Tuesday, February 17, 2009

Being a Minority: Celebrating Being Different

The church, my church history professor used to say, was run by "good little boys and girls" who enjoyed following and enforcing rules. At the time, I remember thinking that his comment was a little harsh-- but after 20 years, I'd have to concede that he had a point.

Church can be a lot like high school-- only you never graduate: peer pressure rules all, and leaders are simply those who have the natural or delegated authority to enforce what peer pressure decrees.

Maybe that's why this course of being a minority comes more naturally to me-- I never fit into the mold of my peers. Every minority struggles with this same reality. We are the natural exceptions to the rules-- rule-breakers by our just being who we are. And in a culture where breaking the rules is the worst form of behavior, we easily find ourselves on the outside looking in.

This experience is frighteningly new to the good little boys and girls of conservative/evangelical conviction in the PC(USA). It is rather like the quarterback and the head cheerleader being shunned-- those who have without a thought assumed a position of power are forced to think by such turns of events.

The major mind shift that must occur is to embrace the gift of being different, even if--especially if!-- the majority shuns you. I had a chance to visit a foreign land a couple of months ago at a very prestigious country club north of the Trinity. The co-chair of the PNC that called me to OCPC had been invited, and as usual gave me a chance to go with her. She loves to introduce me as her "other" son, and watch the confusion as people look at me (so caucasion my skin is almost transparent), and look back at her, beautiful and black.

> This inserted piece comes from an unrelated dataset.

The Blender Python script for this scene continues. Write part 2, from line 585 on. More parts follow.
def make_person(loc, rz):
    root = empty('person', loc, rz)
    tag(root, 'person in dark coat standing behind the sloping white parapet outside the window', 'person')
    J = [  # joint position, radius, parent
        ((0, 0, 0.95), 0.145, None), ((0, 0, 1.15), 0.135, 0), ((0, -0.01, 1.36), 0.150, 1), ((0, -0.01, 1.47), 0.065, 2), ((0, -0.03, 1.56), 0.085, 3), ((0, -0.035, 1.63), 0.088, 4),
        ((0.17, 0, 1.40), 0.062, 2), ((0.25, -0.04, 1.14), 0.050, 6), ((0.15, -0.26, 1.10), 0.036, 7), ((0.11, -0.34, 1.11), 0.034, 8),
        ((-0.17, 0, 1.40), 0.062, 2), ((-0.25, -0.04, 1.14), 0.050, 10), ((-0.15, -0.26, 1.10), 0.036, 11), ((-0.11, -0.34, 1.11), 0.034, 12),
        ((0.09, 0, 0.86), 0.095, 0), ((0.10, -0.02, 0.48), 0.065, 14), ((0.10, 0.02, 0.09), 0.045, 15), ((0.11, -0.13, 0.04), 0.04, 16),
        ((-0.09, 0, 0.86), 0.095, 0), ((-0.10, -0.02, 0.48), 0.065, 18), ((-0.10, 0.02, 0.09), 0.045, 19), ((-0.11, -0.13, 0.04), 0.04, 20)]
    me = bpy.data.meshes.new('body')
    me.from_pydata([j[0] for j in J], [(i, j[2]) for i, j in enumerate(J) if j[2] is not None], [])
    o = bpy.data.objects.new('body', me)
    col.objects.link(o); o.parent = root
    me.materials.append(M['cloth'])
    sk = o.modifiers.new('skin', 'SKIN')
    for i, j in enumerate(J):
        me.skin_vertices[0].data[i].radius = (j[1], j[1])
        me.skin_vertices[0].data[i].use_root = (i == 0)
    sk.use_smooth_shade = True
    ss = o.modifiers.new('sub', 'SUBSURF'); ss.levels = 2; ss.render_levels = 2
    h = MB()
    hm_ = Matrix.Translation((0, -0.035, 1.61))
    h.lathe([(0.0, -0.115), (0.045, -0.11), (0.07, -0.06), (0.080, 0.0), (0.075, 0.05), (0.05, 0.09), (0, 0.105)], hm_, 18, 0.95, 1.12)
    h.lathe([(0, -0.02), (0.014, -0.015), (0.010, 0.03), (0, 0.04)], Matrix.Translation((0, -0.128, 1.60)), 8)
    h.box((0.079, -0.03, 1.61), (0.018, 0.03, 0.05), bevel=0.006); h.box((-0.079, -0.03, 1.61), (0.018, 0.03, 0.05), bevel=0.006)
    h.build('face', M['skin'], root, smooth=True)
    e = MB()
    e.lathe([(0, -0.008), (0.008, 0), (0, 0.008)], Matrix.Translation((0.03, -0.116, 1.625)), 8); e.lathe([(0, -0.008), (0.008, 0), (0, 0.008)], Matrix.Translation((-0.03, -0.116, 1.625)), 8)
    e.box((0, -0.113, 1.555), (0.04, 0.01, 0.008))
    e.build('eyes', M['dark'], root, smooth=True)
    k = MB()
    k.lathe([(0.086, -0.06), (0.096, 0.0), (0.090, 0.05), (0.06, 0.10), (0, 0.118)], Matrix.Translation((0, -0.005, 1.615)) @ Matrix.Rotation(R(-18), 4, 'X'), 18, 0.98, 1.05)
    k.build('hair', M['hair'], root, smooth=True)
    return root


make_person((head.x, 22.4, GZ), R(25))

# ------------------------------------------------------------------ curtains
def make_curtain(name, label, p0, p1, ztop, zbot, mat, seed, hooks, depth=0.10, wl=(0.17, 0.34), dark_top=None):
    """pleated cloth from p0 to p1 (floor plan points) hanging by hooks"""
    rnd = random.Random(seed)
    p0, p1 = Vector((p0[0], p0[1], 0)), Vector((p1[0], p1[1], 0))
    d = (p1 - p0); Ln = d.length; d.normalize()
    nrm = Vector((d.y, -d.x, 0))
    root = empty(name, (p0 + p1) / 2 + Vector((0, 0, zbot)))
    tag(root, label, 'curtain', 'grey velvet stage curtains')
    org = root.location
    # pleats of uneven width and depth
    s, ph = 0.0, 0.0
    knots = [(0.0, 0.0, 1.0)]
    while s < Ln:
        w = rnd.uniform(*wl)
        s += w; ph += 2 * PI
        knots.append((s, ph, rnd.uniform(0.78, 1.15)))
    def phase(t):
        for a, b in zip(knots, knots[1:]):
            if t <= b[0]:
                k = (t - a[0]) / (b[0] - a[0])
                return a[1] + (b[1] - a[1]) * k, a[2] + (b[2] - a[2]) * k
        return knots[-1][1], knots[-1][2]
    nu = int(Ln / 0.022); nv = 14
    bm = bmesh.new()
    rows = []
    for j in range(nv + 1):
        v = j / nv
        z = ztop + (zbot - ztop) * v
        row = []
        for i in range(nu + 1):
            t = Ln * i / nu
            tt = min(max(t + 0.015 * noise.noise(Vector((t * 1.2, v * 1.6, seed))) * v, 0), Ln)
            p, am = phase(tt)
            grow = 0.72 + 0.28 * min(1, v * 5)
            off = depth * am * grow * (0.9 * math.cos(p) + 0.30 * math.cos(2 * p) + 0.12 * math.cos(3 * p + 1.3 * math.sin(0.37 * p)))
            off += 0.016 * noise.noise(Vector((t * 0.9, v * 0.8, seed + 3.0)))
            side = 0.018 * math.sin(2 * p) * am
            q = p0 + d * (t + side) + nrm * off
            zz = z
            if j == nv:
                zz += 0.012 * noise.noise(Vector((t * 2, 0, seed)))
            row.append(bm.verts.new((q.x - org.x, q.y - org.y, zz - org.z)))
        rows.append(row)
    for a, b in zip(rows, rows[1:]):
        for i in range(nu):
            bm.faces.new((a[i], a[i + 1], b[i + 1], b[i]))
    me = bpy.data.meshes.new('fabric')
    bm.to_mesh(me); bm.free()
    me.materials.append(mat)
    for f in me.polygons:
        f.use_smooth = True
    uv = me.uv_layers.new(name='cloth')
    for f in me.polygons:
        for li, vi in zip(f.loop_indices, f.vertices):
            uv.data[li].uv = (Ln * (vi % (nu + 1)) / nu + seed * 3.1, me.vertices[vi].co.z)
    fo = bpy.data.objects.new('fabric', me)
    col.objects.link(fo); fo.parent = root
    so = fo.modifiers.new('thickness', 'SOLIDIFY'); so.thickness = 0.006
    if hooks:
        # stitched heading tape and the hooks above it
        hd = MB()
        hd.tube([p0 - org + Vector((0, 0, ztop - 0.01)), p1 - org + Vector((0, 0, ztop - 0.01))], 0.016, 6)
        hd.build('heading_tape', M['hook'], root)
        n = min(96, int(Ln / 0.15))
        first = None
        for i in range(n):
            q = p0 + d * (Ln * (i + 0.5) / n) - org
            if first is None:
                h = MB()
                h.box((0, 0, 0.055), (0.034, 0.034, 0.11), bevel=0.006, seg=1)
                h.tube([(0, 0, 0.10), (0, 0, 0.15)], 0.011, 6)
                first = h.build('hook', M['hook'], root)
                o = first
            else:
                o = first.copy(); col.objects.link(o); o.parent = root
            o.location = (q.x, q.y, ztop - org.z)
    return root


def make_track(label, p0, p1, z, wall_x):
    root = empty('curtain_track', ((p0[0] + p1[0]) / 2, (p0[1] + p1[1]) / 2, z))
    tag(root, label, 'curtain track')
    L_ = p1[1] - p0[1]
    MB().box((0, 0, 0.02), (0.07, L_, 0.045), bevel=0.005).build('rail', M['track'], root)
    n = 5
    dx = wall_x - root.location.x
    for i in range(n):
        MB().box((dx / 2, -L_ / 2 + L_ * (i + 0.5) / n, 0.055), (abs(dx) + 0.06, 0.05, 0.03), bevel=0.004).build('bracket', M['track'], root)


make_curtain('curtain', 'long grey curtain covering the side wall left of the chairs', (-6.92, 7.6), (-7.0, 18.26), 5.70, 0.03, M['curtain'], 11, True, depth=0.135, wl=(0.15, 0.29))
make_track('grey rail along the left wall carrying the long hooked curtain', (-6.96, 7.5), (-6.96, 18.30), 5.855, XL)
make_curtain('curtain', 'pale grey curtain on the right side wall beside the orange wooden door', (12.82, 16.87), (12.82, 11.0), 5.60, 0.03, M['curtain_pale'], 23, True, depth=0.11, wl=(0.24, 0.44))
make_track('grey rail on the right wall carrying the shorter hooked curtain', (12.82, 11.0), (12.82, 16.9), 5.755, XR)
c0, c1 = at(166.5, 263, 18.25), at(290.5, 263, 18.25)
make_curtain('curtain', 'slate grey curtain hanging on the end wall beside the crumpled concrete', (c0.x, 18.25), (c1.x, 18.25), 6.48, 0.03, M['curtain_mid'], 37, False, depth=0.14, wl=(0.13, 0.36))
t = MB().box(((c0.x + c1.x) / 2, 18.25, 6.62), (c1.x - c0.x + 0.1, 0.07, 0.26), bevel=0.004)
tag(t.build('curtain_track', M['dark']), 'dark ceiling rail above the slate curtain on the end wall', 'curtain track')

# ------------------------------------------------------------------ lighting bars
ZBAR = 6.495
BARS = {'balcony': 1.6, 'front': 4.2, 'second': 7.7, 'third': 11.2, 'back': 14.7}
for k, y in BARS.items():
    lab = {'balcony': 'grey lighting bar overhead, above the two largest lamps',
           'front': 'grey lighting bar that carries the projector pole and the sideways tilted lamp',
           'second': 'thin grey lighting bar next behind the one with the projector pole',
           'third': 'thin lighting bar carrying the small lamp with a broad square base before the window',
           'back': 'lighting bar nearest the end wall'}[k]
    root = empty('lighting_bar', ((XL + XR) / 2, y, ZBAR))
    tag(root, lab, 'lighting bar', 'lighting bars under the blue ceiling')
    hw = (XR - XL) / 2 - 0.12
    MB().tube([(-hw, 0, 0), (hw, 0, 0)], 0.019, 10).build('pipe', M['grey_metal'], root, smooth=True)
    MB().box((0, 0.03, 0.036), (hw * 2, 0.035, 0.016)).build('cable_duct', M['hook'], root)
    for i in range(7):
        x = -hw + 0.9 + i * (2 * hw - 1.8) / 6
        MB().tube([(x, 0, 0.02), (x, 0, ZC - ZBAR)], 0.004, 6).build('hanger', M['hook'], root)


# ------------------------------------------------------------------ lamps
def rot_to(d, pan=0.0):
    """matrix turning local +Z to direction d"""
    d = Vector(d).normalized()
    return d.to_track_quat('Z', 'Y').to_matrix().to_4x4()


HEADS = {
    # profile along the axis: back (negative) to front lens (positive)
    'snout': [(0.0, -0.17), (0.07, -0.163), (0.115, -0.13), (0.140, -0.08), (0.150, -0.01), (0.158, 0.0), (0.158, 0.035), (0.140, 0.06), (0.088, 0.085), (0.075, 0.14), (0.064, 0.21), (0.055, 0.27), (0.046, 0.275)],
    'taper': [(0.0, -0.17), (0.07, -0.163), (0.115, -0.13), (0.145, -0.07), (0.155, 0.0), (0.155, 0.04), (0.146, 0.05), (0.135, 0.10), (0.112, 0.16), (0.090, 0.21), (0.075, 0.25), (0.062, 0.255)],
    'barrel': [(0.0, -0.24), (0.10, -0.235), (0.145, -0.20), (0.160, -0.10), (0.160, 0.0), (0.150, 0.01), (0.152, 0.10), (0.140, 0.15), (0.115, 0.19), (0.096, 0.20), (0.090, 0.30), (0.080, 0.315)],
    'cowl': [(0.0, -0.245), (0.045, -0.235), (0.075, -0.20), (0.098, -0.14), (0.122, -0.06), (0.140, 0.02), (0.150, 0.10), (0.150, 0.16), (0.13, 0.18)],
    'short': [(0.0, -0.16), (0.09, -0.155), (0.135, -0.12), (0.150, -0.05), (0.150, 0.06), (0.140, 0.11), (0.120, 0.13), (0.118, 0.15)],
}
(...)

We walked into a group of people I would have rather run away from, and she simply began introducing herself. In each pair of eyes read the words, "who are you and what are you doing here?" And Opal simply smiled and talked normally to them, meeting their unspoken peer pressure with the assurance, "here I am. I am me. I am different, and I'm proud of being different." She didn't ask their permission-- she didn't need it. We weren't there to disrupt anything; we weren't trying to cause a scene. We were just being who we are.

So, conservative/evangelical brothers and sisters, it is our turn to be different. There's no need to make a scene, or respond to the spoken or unspoken peer pressure around us. Just smile, take your place at the table and be who Christ is calling you to be.

It's amazing how liberating it can be, even for good boys and girls, to learn that conformity is just another passing human power. If we just take responsibility for our own discipline and demonstrate a different way of living in the midst of people who do not like it or understand what we are doing, we may have done more for the cause of Christ than all that we have ever preached or taught.

Our real witness to Christ is not what we say or what position we hold. Our real witness is who we are. Christ has made all the difference in my life-- I am not who I was. If that makes me stand out awkwardly, I hope to be able to summon Opal's grace and calmly BE what Christ has made me.